You don’t need to know the intricacies of statistics. Lower Standard Deviation (SD) is better. General consensus is 15 or lower. I like to see single digit and preferably less than 5. Of course, the bigger the dataset the better.
People use velocity as a proxy for chamber pressure, but it’s a poor substitute. This has been known for over 100 years. Absolute velocity is basically useless. Relative velocity can be useful. (Shot to shot). Charting relative velocities can reveal a curve of diminishing returns or a ‘plateau’ where small increases in charge don’t result in increased velocity.
You can go down a rabbit hole with data or you can measure for consistency. How far you get into charting, statistics, etc is up to you based on your level of interest.
P.S. Eventually you will probably shoot the chronograph. Don’t feel bad. It happens.
I've often wondered how people actually shoot the chronograph.

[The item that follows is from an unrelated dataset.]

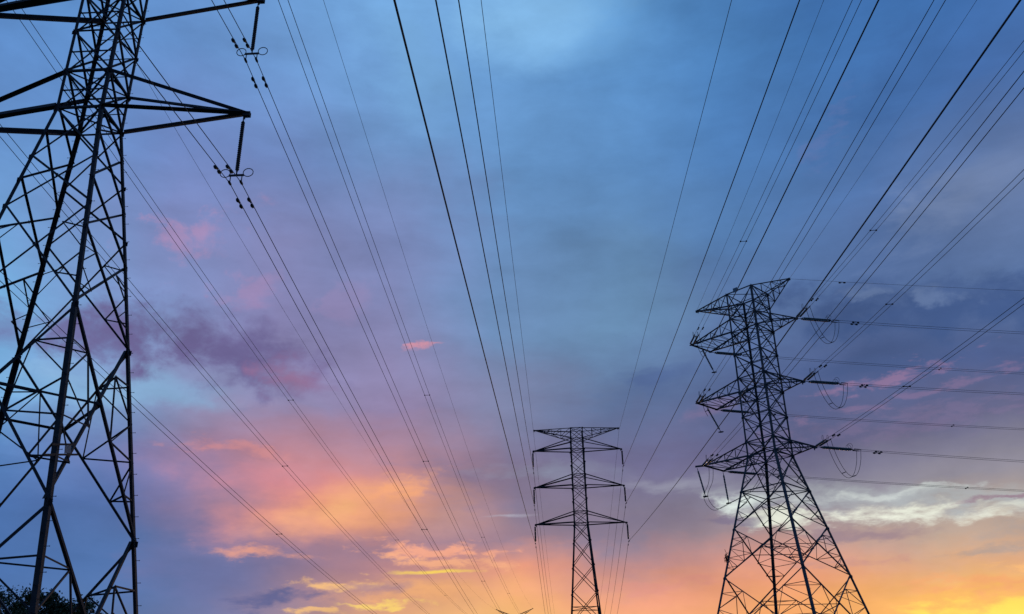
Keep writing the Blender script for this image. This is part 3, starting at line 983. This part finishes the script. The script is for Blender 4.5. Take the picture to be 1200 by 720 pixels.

Just looking for FPS for ballistic programs and consistency.
 
Should I take the ammo I worked up to the range and find what the gun shoots best and then chronograph or shoot each round of each charge through the chronograph? I loaded 5 of each from start to close to max going up 3 tenths of a grain each load.
 
Should I take the ammo I worked up to the range and find what the gun shoots best and then chronograph or shoot each round of each charge through the chronograph? I loaded 5 of each from start to close to max going up 3 tenths of a grain each load.

Is the rifle/scope zeroed? Don't want to work on zeroing shooting thru your new chronpgraph. Splat!
 
Should I take the ammo I worked up to the range and find what the gun shoots best and then chronograph or shoot each round of each charge through the chronograph? I loaded 5 of each from start to close to max going up 3 tenths of a grain each load.

I used to chronograph only when starting out but now I shoot over the chronograph at a target as well. Huge time saver.